Marcus Burnett: [trying to imitate Mike] Hello, this is Mike Low-rey...
Captain Howard: That's not how he sounds. Try to talk sexy! Sexy, sexy! You don't sound sexy enough!
Marcus Burnett: Cap, Cap, I've been there!

Mike Lowrey: Now let's hear some of those jokes, bitch!

Marcus Burnett: You better do something quick, 'cause we're running out of road!
Mike Lowrey: Who picked this dumb-ass road?!

Marcus Burnett: Man, I ain't no Wesley Snipes!
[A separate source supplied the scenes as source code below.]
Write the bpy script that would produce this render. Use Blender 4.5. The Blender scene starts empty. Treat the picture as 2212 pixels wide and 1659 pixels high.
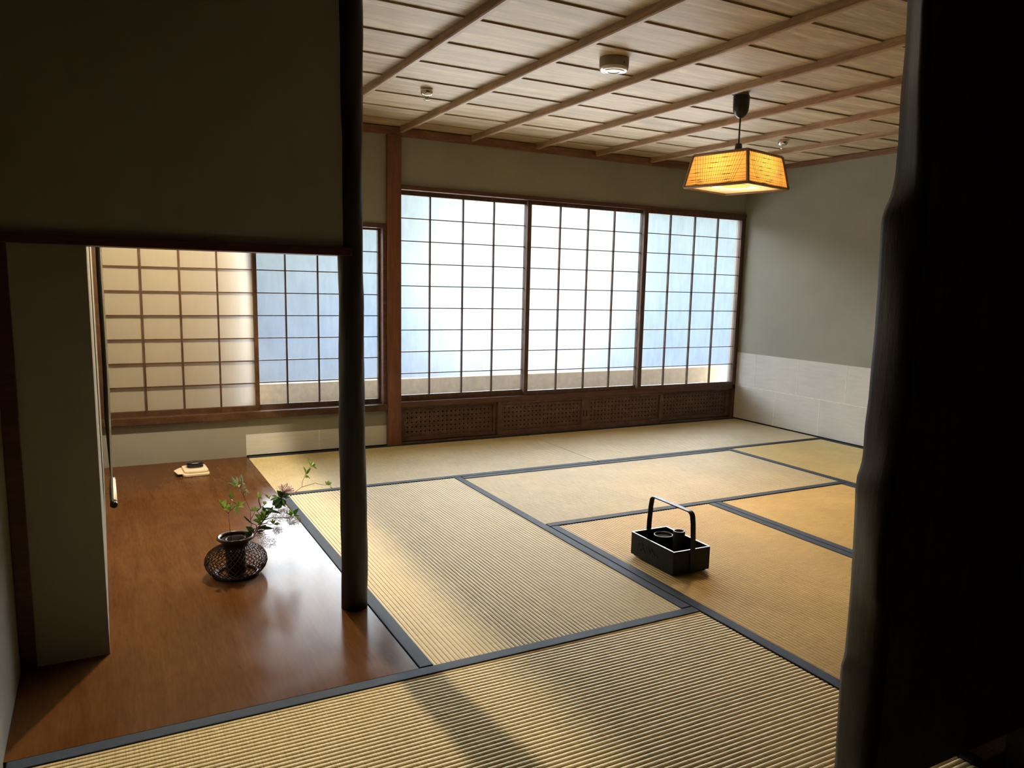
import bpy, bmesh, math, random
from mathutils import Vector, Matrix
R = random.Random(7)
PI = math.pi
SC = bpy.context.scene
COL = SC.collection

# ------------------------------------------------------------------ camera
CAM = Vector((-0.7172, -1.8860, 1.0535))
AX = Vector((0.87771440, -0.47856255, 0.02439888))
AU = Vector((0.05070388, 0.14338478, 0.98836730))
AF = Vector((0.47649401, 0.86626710, -0.15011586))
FPX, CX, CY = 1676.06, 1138.05, 867.58
cd = bpy.data.cameras.new('camera')
cam = bpy.data.objects.new('camera', cd)
COL.objects.link(cam)
m = Matrix.Identity(4)
for i in range(3):
    m[i][0], m[i][1], m[i][2], m[i][3] = AX[i], AU[i], -AF[i], CAM[i]
cam.matrix_world = m
cd.sensor_width = 36.0
cd.lens = FPX * 36.0 / 2212.0
cd.shift_x = -(CX - 1106.0) / 2212.0
cd.shift_y = (CY - 829.5) / 2212.0
cd.clip_start = 0.02
SC.camera = cam

# ------------------------------------------------------------------ view, world, lights
SC.view_settings.view_transform = 'Standard'
SC.view_settings.look = 'None'
SC.view_settings.gamma = 1.0
SC.view_settings.exposure = 0.40
SC.view_settings.use_curve_mapping = False
SC.cycles.use_denoising = True
SC.cycles.max_bounces = 12
SC.cycles.diffuse_bounces = 6
SC.cycles.glossy_bounces = 5
SC.cycles.transmission_bounces = 6
SC.cycles.sample_clamp_indirect = 6.0
SC.cycles.caustics_refractive = True
SC.cycles.caustics_reflective = False

W = bpy.data.worlds.new('daylight')
SC.world = W
W.use_nodes = True
nt = W.node_tree
nt.nodes.clear()
def wn(t, **k):
    n = nt.nodes.new(t)
    for a, b in k.items():
        setattr(n, a, b)
    return n
geo = wn('ShaderNodeNewGeometry')
# outgoing direction of the sky sample
tc = wn('ShaderNodeTexCoord')
sep = wn('ShaderNodeSeparateXYZ')
nt.links.new(tc.outputs['Generated'], sep.inputs[0])
ramp = wn('ShaderNodeValToRGB')            # sky brightness by height of the direction
mr = wn('ShaderNodeMapRange')
mr.inputs[1].default_value = -1.0
mr.inputs[2].default_value = 1.0
nt.links.new(sep.outputs['Z'], mr.inputs[0])
nt.links.new(mr.outputs[0], ramp.inputs[0])
def zpos(deg):
    return (math.sin(math.radians(deg)) + 1) / 2
SKY = [(0.0, (7.0, 6.9, 6.6)), (zpos(-32), (9.2, 9.0, 8.5)), (zpos(-15), (8.4, 8.2, 7.8)), (zpos(-10.5), (0.48, 0.60, 0.76)), (zpos(-4), (0.43, 0.63, 0.92)),
       (zpos(1), (0.52, 0.72, 0.84)), (zpos(9), (0.48, 0.62, 0.62)), (zpos(13), (26.0, 26.0, 27.5)), (zpos(19), (50.0, 54.0, 57.0)), (zpos(25), (16.0, 17.5, 18.6)),
       (zpos(36), (3.0, 3.4, 3.8)), (1.0, (2.0, 2.1, 2.2))]        # garden ground, dim horizon, low band brightened to reach the near floor, dimmed above
el = ramp.color_ramp.elements
el[0].position, el[0].color = SKY[0][0], (*SKY[0][1], 1)
el[1].position, el[1].color = SKY[-1][0], (*SKY[-1][1], 1)
for p, c in SKY[1:-1]:
    e = el.new(p)
    e.color = (*c, 1)
# bright haze low over the garden, ahead of the window
dot = wn('ShaderNodeVectorMath', operation='DOT_PRODUCT')
gd = Vector((math.sin(math.radians(32.5)), math.cos(math.radians(32.5)), 0.0)).normalized()
dot.inputs[1].default_value = gd
nt.links.new(tc.outputs['Generated'], dot.inputs[0])
hz = wn('ShaderNodeMapRange', interpolation_type='SMOOTHERSTEP')
hz.inputs[1].default_value = math.cos(math.radians(13))
hz.inputs[2].default_value = math.cos(math.radians(2))
nt.links.new(dot.outputs['Value'], hz.inputs[0])
hmul = wn('ShaderNodeMixRGB', blend_type='ADD')
hmul.inputs[0].default_value = 1.0
hcol = wn('ShaderNodeMixRGB', blend_type='MULTIPLY')
hcol.inputs[0].default_value = 1.0
hcol.inputs[2].default_value = (0.50, 0.48, 0.42, 1)
nt.links.new(hz.outputs[0], hcol.inputs[1])
shd = wn('ShaderNodeMixRGB', blend_type='MULTIPLY')
shd.inputs[0].default_value = 1.0
nt.links.new(ramp.outputs[0], shd.inputs[1])
nt.links.new(shd.outputs[0], hmul.inputs[1])
nt.links.new(hcol.outputs[0], hmul.inputs[2])
# sky dimmed towards the left to soften the board's reflection; nothing stands there
az = wn('ShaderNodeMath', operation='ARCTAN2')
nt.links.new(sep.outputs['X'], az.inputs[0])
nt.links.new(sep.outputs['Y'], az.inputs[1])
azm = wn('ShaderNodeMapRange', interpolation_type='SMOOTHSTEP')
azm.inputs[1].default_value = math.radians(6)
azm.inputs[2].default_value = math.radians(27)
azm.inputs[3].default_value = 0.42
azm.inputs[4].default_value = 1.0
nt.links.new(az.outputs[0], azm.inputs[0])
bgn = wn('ShaderNodeBackground')
bgn.inputs[1].default_value = 1.0
nt.links.new(hmul.outputs[0], bgn.inputs[0])
nt.links.new(azm.outputs[0], shd.inputs[2])
wo = wn('ShaderNodeOutputWorld')
nt.links.new(bgn.outputs[0], wo.inputs[0])

def lamp(name, kind, loc, energy, color, **k):
    d = bpy.data.lights.new(name, kind)
    d.energy = energy
    d.color = color
    for a, b in k.items():
        setattr(d, a, b)
    o = bpy.data.objects.new(name, d)
    o.location = loc
    COL.objects.link(o)
    return o
# the alcove's own downlight, hidden above its lintel
lamp('alcove_downlight', 'POINT', (-0.12, 1.72, 1.92), 125.0, (0.92, 0.735, 0.49), shadow_soft_size=0.028)

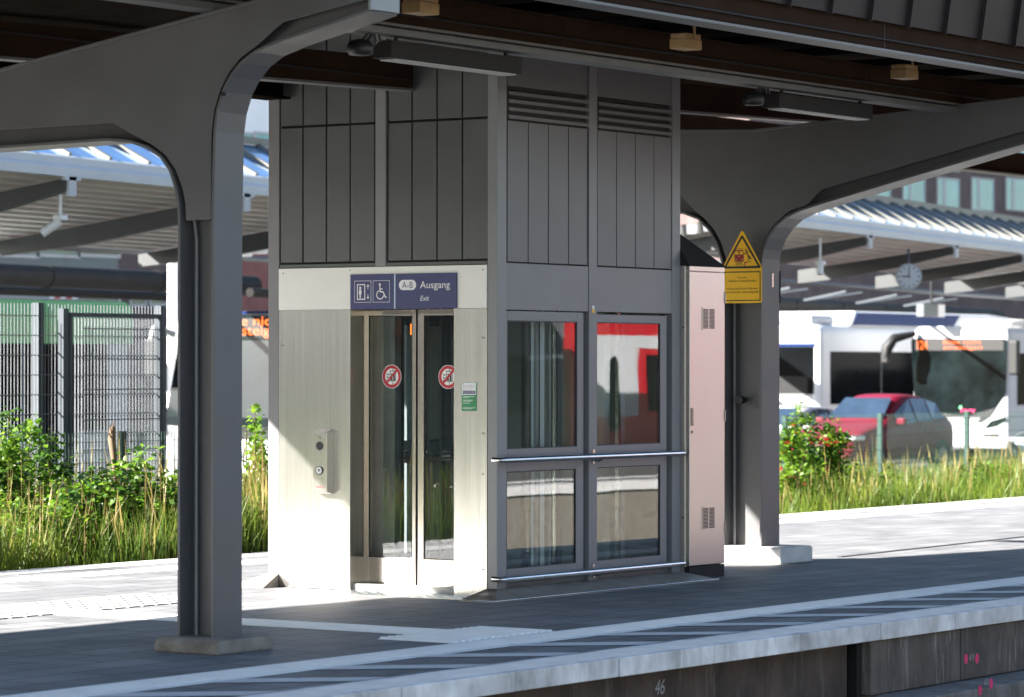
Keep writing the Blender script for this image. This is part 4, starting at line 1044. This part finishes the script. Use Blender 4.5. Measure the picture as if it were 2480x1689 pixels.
# blue and white long bus seen from behind
ycn = 26.4; q_ = at(1862, 737, 'y', ycn); xc_ = q_[0]; zc_ = q_[2]; dz_ = zc_-2.62
cbx = bus('blue and white long bus seen from its rear beyond the right steel column', xc_, 17, ycn, 2.55, zc_, 'bus_white', None, 6)
F = F_front(xc_-.004); b = MB()
rect(b, F, -ycn-2.35, 1.0, -ycn-.18, zc_-.55, 0, .006); b.build('rear_window', 'dark_glass', cbx)
b = MB(); rect(b, F, -ycn-2.3, .25, -ycn-.25, 1.0, 0, .008); b.build('rear_panel', 'bus_grey', cbx)
b = MB()
for z in np.arange(.95, 1.45, .05): rect(b, F, -ycn-1.9, z, -ycn-.35, z+.03, 0, .013)
b.build('grille', 'gap_black', cbx)
b = MB(); b.box(xc_-.02, xc_-.006, ycn+.15, ycn+2.4, zc_-.54, zc_-.46); b.build('rear_stripe', 'bus_blue', cbx)
b = MB(); disk(b, F, -ycn-1.6, 1.55, .28, 0, .014, 24, .34); poly(b, F, [(-ycn-1.86, 1.32), (-ycn-1.5, .5), (-ycn-1.34, 1.32)], 1, .013); b.build('rear_graphic', ['magenta', 'orange'], cbx)
b = MB(); b.prism([(xc_+1.6, zc_-.02), (xc_+1.9, zc_+.36), (xc_+9.5, zc_+.36), (xc_+11.8, zc_+.22), (xc_+12.2, zc_-.02)], 'xz', ycn+.05, ycn+2.5); b.build('roof_pod', 'bus_white', cbx, bevel=.08)
b = MB(); b.prism([(xc_+1.75, zc_+.01), (xc_+1.95, zc_+.31), (xc_+7.6, zc_+.31), (xc_+7.2, zc_+.01)], 'xz', ycn+.02, ycn+.06); b.prism([(xc_+8.2, zc_-.48), (xc_+8.6, zc_-.12), (xc_+13, zc_-.12), (xc_+13, zc_-.48)], 'xz', ycn-.02, ycn+.0); b.build('blue_panel', 'bus_blue', cbx)
b = MB(); b.box(xc_+.1, xc_+1.3, ycn+.3, ycn+2.2, zc_-.02, zc_+.25); b.build('roof_unit', 'canopy_white', cbx, bevel=.1)

# white bus with line number
xd = 53.6; yd1 = at(2070, 800, 'x', xd)[1]; yd0 = at(2288, 800, 'x', xd)[1]
db = bus('white bus with line number 124 on its display behind the red car', xd, 12, yd0, yd1-yd0, at(2180, 741, 'x', xd)[2], 'bus_white', None, 5)
F = F_front(xd-.004)
def fp(px, py): q = at(px, py, 'x', xd); return (-q[1], q[2])
b = MB(); poly(b, F, [fp(2078, 938), fp(2068, 775), fp(2072, 768), fp(2282, 770), fp(2287, 776), fp(2283, 895), fp(2262, 925), fp(2205, 942)][::-1], 0, .006); b.build('windscreen', 'screen_glass', db)
b = MB(); p_, q_ = fp(2078, 796), fp(2278, 769); rect(b, F, p_[0], p_[1], q_[0], q_[1], 0, .010); b.build('display_panel', 'gap_black', db)
b = MB(); p_, q_ = fp(2083, 793), fp(2106, 769); b.text('124', F, p_[0], p_[1], q_[0], q_[1]-.05, 0, off=.02)
p_, q_ = fp(2142, 781), fp(2228, 770); b.text('Bitte nicht', F, p_[0], p_[1], q_[0], q_[1]-.02, 0, off=.02); p_, q_ = fp(2142, 793), fp(2230, 782); b.text('einsteigen', F, p_[0], p_[1], q_[0], q_[1]-.02, 0, off=.02); b.build('display_text', 'led_orange', db)
b = MB(); poly(b, F, [fp(2080, 960), fp(2080, 940), fp(2205, 942), fp(2262, 926), fp(2282, 898), fp(2250, 945), fp(2228, 960)][::-1], 0, .008); b.build('front_mask', 'gap_black', db)
b = MB(); p_, q_ = fp(2182, 937), fp(2214, 925); b.text('hvv', F, p_[0], p_[1], q_[0], q_[1], 0, off=.02); poly(b, F, [fp(2178, 922), fp(2184, 922), fp(2184, 928), fp(2178, 928)][::-1], 1, .02); b.build('emblem', ['pink_paint', 'bus_green'], db)
b = MB(); poly(b, F, [fp(2150, 958), fp(2150, 948), fp(2226, 948), fp(2214, 962), fp(2205, 966), fp(2150, 966)][::-1], 0, .012); b.build('grille', 'bus_grey', db)
b = MB(); poly(b, F, [fp(2232, 974), fp(2250, 955), fp(2284, 946), fp(2284, 955), fp(2262, 968)][::-1], 0, .012); b.build('headlight', 'dark_glass', db)
b = MB(); poly(b, F, [fp(2230, 992), fp(2232, 985), fp(2268, 984), fp(2268, 992)][::-1], 0, .012); b.build('fog_light', 'gap_black', db)
b = MB(); pz = at(2205, 728, 'x', xd+2.2); b.box(xd+1.2, xd+7, yd0+.1, yd0+1.9, 2.5, pz[2]); b.build('roof_unit', 'bus_white', db, bevel=.12)
m0 = at(2076, 758, 'x', xd-.1); m1 = at(2030, 768, 'x', xd-.6); m2 = at(2014, 790, 'x', xd-.7); m3 = at(2010, 818, 'x', xd-.7)
mirror(db, [m0, m1, m2, m3], [.07, .12, .14, .08], (m3+np.array((0, .0, .12)), (.08, 0, 0), (0, .1, 0), (0, 0, .2)), 'gap_black')
mh = at(2302, 812, 'x', xd-.3); MB().obox(mh, (.08, 0, 0), (0, .13, 0), (0, 0, .42)).build('mirror', 'gap_black', db, bevel=.05)
# bus at the right edge
xe = 60; ye1 = at(2296, 800, 'x', xe)[1]
eb = bus('dark glazed bus cut off by the right edge behind the blue car', xe, 12, ye1-2.55, 2.55, at(2310, 748, 'x', xe)[2], 'bus_white', None, 5)
F = F_front(xe-.004); b = MB(); rect(b, F, -ye1+.08, .3, -ye1+2.4, at(2310, 762, 'x', xe)[2], 0, .006); b.build('windscreen', 'screen_glass', eb)

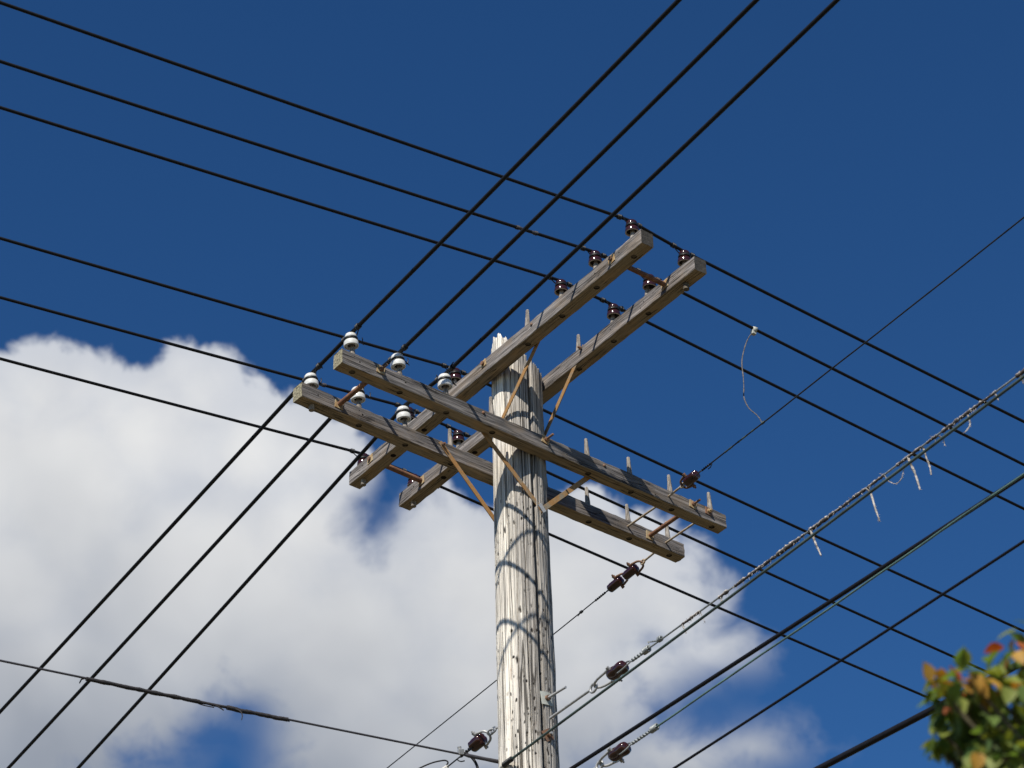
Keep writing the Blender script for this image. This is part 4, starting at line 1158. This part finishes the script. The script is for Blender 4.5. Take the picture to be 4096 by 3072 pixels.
for P, r, n, red in [((0.959, 5.549, 4.800), 0.030, 6, 0.90), ((0.992, 5.611, 4.855), 0.030, 6, 0.20), ((1.005, 5.590, 4.789), 0.050, 14, 0.12), ((1.013, 5.670, 4.779), 0.050, 14, 0.10), ((0.975, 5.713, 4.727), 0.028, 5, 0.00), ((1.007, 5.497, 4.777), 0.040, 8, 0.35), ((1.026, 5.479, 4.773), 0.045, 9, 0.35), ((1.094, 5.686, 4.860), 0.055, 16, 0.25), ((1.094, 5.533, 4.796), 0.050, 12, 0.35), ((1.106, 5.549, 4.749), 0.060, 18, 0.15), ((1.159, 5.699, 4.903), 0.050, 12, 0.40), ((1.149, 5.542, 4.880), 0.035, 7, 0.60), ((1.194, 5.610, 4.953), 0.030, 6, 0.60), ((1.161, 5.561, 4.847), 0.040, 8, 0.25), ((1.193, 5.585, 4.885), 0.045, 8, 0.35), ((1.140, 5.505, 4.766), 0.050, 12, 0.20), ((1.155, 5.657, 4.772), 0.060, 20, 0.12), ((1.097, 5.722, 4.812), 0.060, 20, 0.06), ((1.051, 5.630, 4.792), 0.055, 16, 0.10), ((1.052, 5.715, 4.765), 0.055, 16, 0.05), ((1.017, 5.705, 4.755), 0.045, 10, 0.25), ((1.068, 5.551, 4.661), 0.060, 20, 0.05), ((1.142, 5.715, 4.744), 0.060, 20, 0.08), ((1.064, 5.700, 4.701), 0.055, 14, 0.04), ((1.086, 5.635, 4.640), 0.060, 18, 0.06), ((1.119, 5.565, 4.595), 0.060, 18, 0.08), ((1.064, 5.786, 4.705), 0.050, 12, 0.04), ((1.091, 5.705, 4.612), 0.080, 20, 0.04), ((1.176, 5.754, 4.635), 0.080, 20, 0.04), ((1.235, 5.714, 4.783), 0.100, 26, 0.10), ((1.233, 5.609, 4.873), 0.090, 20, 0.20), ((1.087, 5.847, 4.614), 0.090, 22, 0.05), ((0.989, 5.590, 4.808), 0.030, 8, 0.10), ((1.015, 5.708, 4.825), 0.040, 10, 0.10), ((0.981, 5.653, 4.727), 0.035, 8, 0.05), ((1.010, 5.792, 4.754), 0.030, 6, 0.00), ((1.034, 5.783, 4.729), 0.040, 9, 0.05)]:
    P = Vector(P); cluster(P, r, n, red)
    mid = (P + FORK) / 2 + Vector((.10, .05, .18))
    twigs.tube(smooth_path([FORK, mid, P + (P - mid) * -.12, P], 4), [.012 - .009 * k / 12 for k in range(13)], 6)
for k in range(150):
    v = Vector((rng.gauss(0, 1), rng.gauss(0, 1), rng.gauss(0, 1))).normalized() * rng.uniform(.45, 1.0)
    P = TC + Vector((v.x * 1.02, v.y * 1.0, v.z * 1.15))
    if P.x < 1.50 and P.z > 3.95: continue
    cluster(P, rng.uniform(.10, .17), 15, .06, .058)
    if k % 3 == 0: twigs.tube(smooth_path([FORK, (FORK + P) / 2 + Vector((0, 0, .12)), P], 4), [.016 - .0016 * j for j in range(9)], 6)
TL = Vector((2.35, 6.15, 0))
leaf.v = [tuple(Vector(v) - TL) for v in leaf.v]; twigs.v = [tuple(Vector(v) - TL) for v in twigs.v]
cr = leaf.build("crown", LEAVES, tree); twigs.build("branch", TWIG, tree)
tk = MB(); tk.tube([(0, 0, -.1), (.01, 0, .3), (-.03, .02, 1.0), (-.02, -.03, 1.8), (-.10, -.05, 2.62), (-.06, -.03, 3.4), (0, 0, 4.2)], [.085, .068, .058, .05, .042, .028, .012], 12, wob=.05)
tk.build("trunk", BARK, tree)
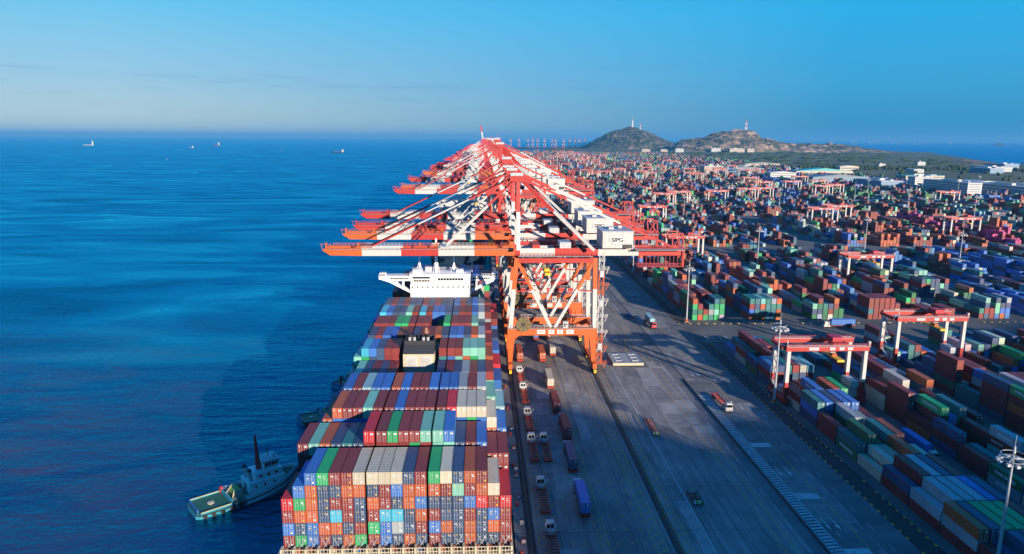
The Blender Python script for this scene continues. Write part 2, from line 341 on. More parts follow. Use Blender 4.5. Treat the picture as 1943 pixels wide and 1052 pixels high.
for i, (x, yy) in enumerate([(84.6, 155), (87.0, 155), (84.6, 183), (87.2, 183), (91.5, 232), (94.2, 232), (91.5, 262), (94.2, 262), (97.0, 225), (86.8, 268), (84.4, 268), (97.2, 262)]):
    quad(w_, [(x, yy), (x + .25, yy), (x + .25, yy + 4), (x, yy + 4)], 'mark_w', .04)
    quad(w_, [(x - .45, yy + .2), (x + .12, yy - 2.2), (x + .7, yy + .2)], 'mark_w', .044)
for k in range(7):
    for j in range(4): quad(w_, [(107 + k * 60 + j * 3.2, 318), (107.5 + k * 60 + j * 3.2, 318), (107.5 + k * 60 + j * 3.2, 324), (107 + k * 60 + j * 3.2, 324)], 'mark_w', .03)
strip(y_, 104, 780, 330.5, 330.8, 'mark_y', .03); strip(w_, 104, 780, 313.6, 313.9, 'mark_w', .03)
tag(y_.build('road_marking'), 'worn yellow lane lines, hatching and crosses', None, None, 'structure')
tag(w_.build('road_marking'), 'worn white lane lines, arrows and hatching', None, None, 'structure')
pp = MB()
pr = random.Random(31)
for i in range(60):
    x0 = pr.choice([57.0, 63.2, 50.8, 17.5, 31.5, 20.0, 63.2, 69.4]) ; y0 = pr.uniform(110, 420); w0 = pr.choice([3.1, 6.2, 6.2, 5.0]); L0 = pr.choice([6, 11, 22, 30])
    strip(pp, x0 + .05, min(75.5, x0 + w0), y0, y0 + L0, 'patch' if pr.random() < .55 else 'patchdark', .006 + .00005 * i)
for i in range(18):
    strip(pp, 86 + pr.uniform(-4, 10), 88 + pr.uniform(-2, 10), (q := pr.uniform(110, 420)), q + pr.uniform(8, 30), 'patchdark', .008 + .00005 * i)
tag(pp.build('paving_patches'), 'lighter and darker repaired slabs in the apron', None, None, 'structure')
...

I just hang out with stupid-ass friends, who drive stupid-ass cars, that attract a lot of stupid-ass attention!
Mike Lowrey: You know, I should just jump over this car and smack you on your peasy-ass little head!

Julie Mott: Can I help you?
Theresa Burnett: Yes, I'm here to kill my husband.
Julie Mott: Which one, the tall one or the short one?
Theresa Burnett: The short one.

Marcus Burnett: Damn, why am I tripping on stuff I already know is there?

Marcus Burnett: (driving the "ice-cream truck") What am I smelling?
Julie Mott: Ether! Highly inflammable... ether.
Mike Lowrey: Oh shit...
Marcus Burnett: Oh! You the man! You the one who picked an ice-cream truck that's a damn bomb!!

Marcus Burnett: [to Fletch] If you don't sit your lanky ass down right now, bottom-line, I will knock you the fuck out!

Mike Lowrey: Hey, hey, what's this having-a-picnic shit in my car?
Marcus Burnett: Look man, I ain't getting my sex at home, OK? Don't deny me this.
Mike Lowrey: What are you talking about, man? You sleep with a beautiful woman everyday!
Marcus Burnett: I'm married. That's what married means. It means you sleep together, but you can't get none.

Theresa Burnett: Oh oh! Don't kiss me, Mike. I don't know where your lips were last night! Move!
Quincy Burnett: Uncle Mike, did you have a date last night?
Mike Lowrey: Whooo! Did I! Let me tell you, this girl was...
Theresa Burnett: Hey hey! Don't you go telling my boys none of your sleazy sex stories.
Mike Lowrey: Aw, no. I only tell your husband my sleazy sex stories.
Marcus Burnett: Hey!
Theresa Burnett: Well, I don't want him hearing either. Gives him ideas.
Marcus Burnett: Why are you doing this to me, man? I'm with my babies. Okay? Thank you!

Stake-out crook: Watching the place was my first gig.
Detective Sanchez: Oh, so does that make you union?

Marcus Burnett: I'm not understanding. Do you just attract violent people?

Mike Lowrey: My plans always work sometimes!